Os índios entram na Academia Brasileira de Letras. Por José Ribamar Bessa Freire

No Taqui Pra Ti

Ore Ru Nhamandu Tupã Ore Ru
‘Nossos primeiros pais Nhamandu e Tupã’
(Canto sagrado Guarani Mbya)

A língua Guarani ecoou, nesta terça (16), na Academia Brasileira de Letras (ABL), santuário da língua portuguesa. Lá, a cacica Jurema Nunes de Oliveira e um coral de 14 crianças da aldeia Mata Verde Bonita, de Maricá (RJ), cantaram música sagrada guarani no Salão Nobre reservado a sessões solenes, encantando funcionários e até mesmo o acadêmico e filólogo Evanildo Bechara, de 91 anos. O presidente da ABL, Marco Lucchesi, destacou a diversidade linguística do país, lembrando que 2019 foi declarado pela ONU como o Ano Internacional das Línguas Indígenas.  
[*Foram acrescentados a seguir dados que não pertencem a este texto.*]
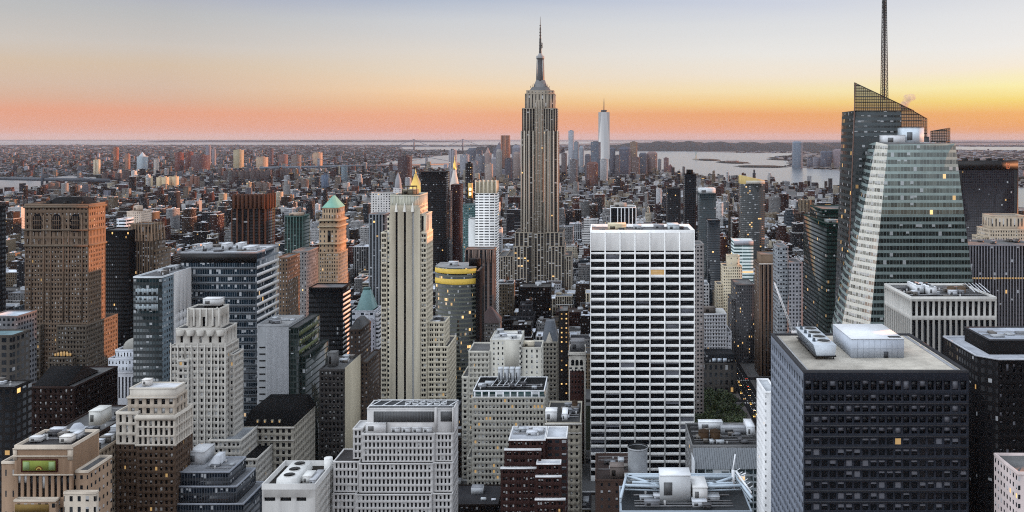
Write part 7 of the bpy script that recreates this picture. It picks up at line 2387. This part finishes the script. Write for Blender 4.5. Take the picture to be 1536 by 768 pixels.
for f in info:
    q = lots[f['i']]
    x0, x1, y0, y1 = q['r']
    cx_, cy_ = (x0 + x1) / 2, (y0 + y1) / 2
    o = bpy.data.objects.new(f['typ'].replace(' ', '_'), None)
    C.objects.link(o)
    o.location = (cx_, cy_, 0)
    tag(o, f['label'], f['typ'].split(' ')[0] + (' block' if 'block' in f['typ'] else ''), 'city blocks between the towers')
    mb = MB()
    (a, c, d, e, z0, z1), j = fill_mesh(mb, q, True)
    mb.build('wall', o, (cx_, cy_, 0))
    w_, dp = c - a, e - d
    col = PAL[q['pal']][1]
    m = MB()
    bw, bd, bh = min(w_ * .35, 7), min(dp * .3, 6), j.uniform(2.5, 4.5)
    bx, by = a + 1 + j.random() * (w_ - bw - 2), d + dp * .35 + j.random() * (dp * .3)
    m.box(bx, bx + bw, by, by + bd, z1 + .06, z1 + bh, tuple(cc * 1.05 for cc in col) if j.random() < .6 else (.5, .52, .54), 'masonry', (.3, .31, .33))
    m.build('roof_house', o, (cx_, cy_, 0))
    for k in range(j.randint(1, 4)):
        uw, ud, uh = j.uniform(1.2, 3.4), j.uniform(1.2, 3.4), j.uniform(.8, 2.2)
        if w_ < uw + 2: continue
        ux, uy = a + .8 + j.random() * (w_ - uw - 1.6), d + .8 + j.random() * (dp * .3)
        m = MB()
        m.box(ux, ux + uw, uy, uy + ud, z1 + .06 + k * .004, z1 + uh, j.choice(((.55, .58, .6), (.4, .42, .44), (.22, .22, .23), (.62, .64, .68))), 'metal')
        m.build('rooftop_unit', o, (cx_, cy_, 0))
    if f['tank']:
        if tank_obj is None:
            m = MB(); tank_mesh(m, 0, 0, 0, 1.9, 3.8)
            tank_obj = m.build('water_tank'); t = tank_obj
        else:
            t = tank_obj.copy(); C.objects.link(t)
        t.parent = o
        t.location = (min(bx + bw + 2.6, c - 2.6) - cx_, min(by + bd * .5 + 3, e - 2.4) - cy_, z1)

# everything else of the blocks: one mass
mass = MB()
for i, q in enumerate(lots):
    if i in sset: continue
    near = q['r'][2] < 2740
    (a, c, d, e, z0, z1), j = fill_mesh(mass, q, near)
    if near:
        w_, dp = c - a, e - d
        bw, bd = min(w_ * .35, 6), min(dp * .3, 6)
        bx, by = a + 1 + j.random() * (w_ - bw - 2), d + dp * .35
        mass.box(bx, bx + bw, by, by + bd, z1, z1 + j.uniform(2.5, 4.5), PAL[q['pal']][1] if j.random() < .5 else (.5, .52, .55), 'masonry', (.35, .37, .4), bottom=False)
        for k in range(j.randint(0, 3)):
            ux, uy = a + .8 + j.random() * max(.1, w_ - 3.5), d + .8 + j.random() * (dp * .3)
            mass.box(ux, ux + j.uniform(1, 2.6), uy, uy + j.uniform(1, 2.6), z1, z1 + j.uniform(.8, 2), j.choice(((.55, .58, .6), (.4, .42, .44), (.66, .68, .72))), 'metal', bottom=False)
        if j.random() < .3 and z1 > 18:
            tx, ty = a + w_ * .7, by + bd + 3
            mass.cone(tx, ty, z1 + 1.8, z1 + 5.6, 1.8, 1.8, (.15, .1, .06), 'masonry', 7, False)
            mass.cone(tx, ty, z1 + 5.6, z1 + 7.2, 2, .05, (.1, .07, .05), 'masonry', 7, False)
o = mass.build('city_blocks', weld=False)
tag(o, 'dense mass of low city roofs and walls between and beyond the towers', 'city blocks', kind='stuff')


# far boroughs and the other shore: small boxes, light on roofs, patches of trees
def box_mass(name, label, boxes, cols, roofs):
    B_ = np.array(boxes)
    mb = MB()
    x0, x1, y0, y1, h = B_.T
    z = np.zeros_like(h)
    V = lambda a, b_, c: np.stack([a, b_, c], -1)
    v = [V(x0, y0, z), V(x1, y0, z), V(x1, y1, z), V(x0, y1, z), V(x0, y0, h), V(x1, y0, h), V(x1, y1, h), V(x0, y1, h)]
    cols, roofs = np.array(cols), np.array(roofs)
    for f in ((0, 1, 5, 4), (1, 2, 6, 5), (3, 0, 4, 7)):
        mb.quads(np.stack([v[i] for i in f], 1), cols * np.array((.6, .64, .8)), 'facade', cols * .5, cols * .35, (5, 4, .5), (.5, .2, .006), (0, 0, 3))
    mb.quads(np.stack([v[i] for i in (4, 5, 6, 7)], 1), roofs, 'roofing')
    o = mb.build(name, weld=False)
    tag(o, label, 'distant roofs', kind='stuff')


def in_poly(x, y, poly):
    c = False
    for i in range(len(poly)):
        (ax, ay), (bx_, by_) = poly[i - 1], poly[i]
        if (ay > y) != (by_ > y) and x < (bx_ - ax) * (y - ay) / (by_ - ay) + ax: c = not c
    return c


WATERS = [river_l, bay_c, hudson, kill_r, strait, narrows]
rg = random.Random(77)
bx, cl, rf, trees = [], [], [], []
nb = 0
while nb < 32000:
    row = 205 + 10 ** rg.uniform(math.log10(12.5), math.log10(96))
    px = rg.uniform(-40, 1000 if row > 226 else 1580) if rg.random() < .86 else rg.uniform(1100, 1580)
    gx, gy = G(px, row)
    nb += 1
    shore_r = 1235 - (gy - 4290) * .36
    if gy < 6700 and gx > X(150, gy) and gx < shore_r + 100 and gy < 5800: 
        if rg.random() > .35: continue
    if any(in_poly(gx, gy, w_) for w_ in WATERS): continue
    if gy < 2760: continue
    if any(abs(gx - (h['r'][0] + h['r'][1]) / 2) < (h['r'][1] - h['r'][0]) / 2 + 30 and abs(gy - h['y']) < 80 for h in HEROES if h['y'] > 2700): continue
    sc_ = max(1.0, gy / 6000)
    wd, dp = rg.uniform(7, 24) * sc_, rg.uniform(8, 20) * sc_
    u = rg.random()
    if u < .24 and row < 272:
        trees.append((gx, gy, rg.uniform(14, 40) * sc_, rg.uniform(6, 13)))
        continue
    H = rg.uniform(6, 14) if u < .955 else rg.uniform(22, 52)
    if H > 20: wd, dp = rg.uniform(14, 30), rg.uniform(14, 26)
    if gy > 15000: H = min(H, 30)
    base = PAL[rg.choices(range(10), [6, 6, 5, 4, 7, 4, 4, 4, 5, 0])[0]][1]
    if H > 20 and rg.random() < .5: base = rg.choice(((.3, .15, .11), (.24, .12, .1), (.42, .33, .23)))
    bx.append((gx, gx + wd, gy, gy + dp, H)); cl.append(base)
    rf.append(rg.choices([r_[0] for r_ in ROOFS], [4, 4, 4, 4, 4, 3])[0])
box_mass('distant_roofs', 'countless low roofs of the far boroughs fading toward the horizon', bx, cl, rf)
tm = MB()
for gx, gy, r_, h in trees:
    k0 = rg.uniform(.7, 1.3)
    c = (.035 * k0, .05 * k0, .03 * k0)
    n_ = 7
    a0 = rg.uniform(0, 1)
    ring = lambda rr, zz_: [(gx + rr * rg.uniform(.8, 1.2) * math.cos(a0 + 2 * math.pi * k / n_), gy + rr * rg.uniform(.8, 1.2) * math.sin(a0 + 2 * math.pi * k / n_), zz_) for k in range(n_)]
    A_, B_, C_ = ring(r_, 0), ring(r_ * .95, h * .65), ring(r_ * .5, h)
    for k in range(n_):
        v = (k + 1) % n_
        tm.quads([[A_[k], A_[v], B_[v], B_[k]], [B_[k], B_[v], C_[v], C_[k]]], c, 'ground_cover')
    tm.ngon(C_, c, 'ground_cover')
tag(tm.build('distant_trees', weld=False), 'dark green tree cover between the far borough roofs', 'distant trees', kind='stuff')

# ------------------------------------------------------------------ smoke puff beside the crystal tower, and the haze
sm = bpy.data.materials.new('smoke_puff'); sm.use_nodes = True
n, l = sm.node_tree.nodes, sm.node_tree.links
n.clear()
out = n.new('ShaderNodeOutputMaterial'); pvn = n.new('ShaderNodeVolumePrincipled')
pvn.inputs['Color'].default_value = (.72, .62, .62, 1)
tcn = n.new('ShaderNodeTexCoord')
nz_ = noise(n, l, tcn.outputs['Object'], .16, 3)
l.new(mth(n, l, 'MULTIPLY', mth(n, l, 'MAXIMUM', mth(n, l, 'SUBTRACT', nz_, .4)  , 0.0), 1.3), pvn.inputs['Density'])
l.new(pvn.outputs[0], out.inputs['Volume'])
MATS['smoke_puff'] = sm
Ys = 860
mb = MB()
rg = random.Random(4)
for k in range(7):
    cx_, cz_, r_ = (k - 3) * 1.7, (k - 3) * 1.5 + rg.uniform(-2, 2), rg.uniform(3.2, 5.2)
    rings = [[(cx_ + r_ * math.sin(t) * math.cos(p), r_ * math.sin(t) * math.sin(p), cz_ - r_ * math.cos(t)) for p in [2 * math.pi * i / 10 for i in range(10)]] for t in [math.pi * (j + .02) / 6.04 for j in range(7)]]
    for a_, b_ in zip(rings[:-1], rings[1:]):
        for i in range(10):
            v = (i + 1) % 10
            mb.quads([[a_[i], a_[v], b_[v], b_[i]]], (0, 0, 0), 'smoke_puff')
o = mb.build('smoke')
o.location = (X(1361, Ys), Ys, Z(151, Ys))
tag(o, 'small grey-pink smoke puff drifting beside the mast of the glass skyscraper', 'smoke', kind='stuff')

hz = bpy.data.materials.new('haze'); hz.use_nodes = True
n, l = hz.node_tree.nodes, hz.node_tree.links
n.clear()
out = n.new('ShaderNodeOutputMaterial'); pvn = n.new('ShaderNodeVolumePrincipled')
pvn.inputs['Color'].default_value = (.5, .56, .7, 1)
pvn.inputs['Density'].default_value = HAZE
l.new(pvn.outputs[0], out.inputs['Volume'])
MATS['haze'] = hz
mb = MB()
mb.box(-79000, 79000, -2500, 77500, -1.2, 452, (0, 0, 0), 'haze')
o = mb.build('haze')
tag(o, kind='stuff')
Diante da extinção alarmante de línguas ameríndias, a entrada do idioma guarani na ABL teve um peso simbólico, quando a cacica Jurema doou à biblioteca da Academia o livro “Guarani Mbya: aspectos da gramática da língua” (2017) elaborado pela linguista Ruth Monserrat com professores Mbyá. Foi uma retribuição aos livros de literatura em português presenteados há duas semanas pela ABL à biblioteca da Escola Pará Poti no âmbito do projeto “Yvy Mareÿ” (Terra Sem males) que busca um diálogo permanente da entidade com as culturas e línguas indígenas.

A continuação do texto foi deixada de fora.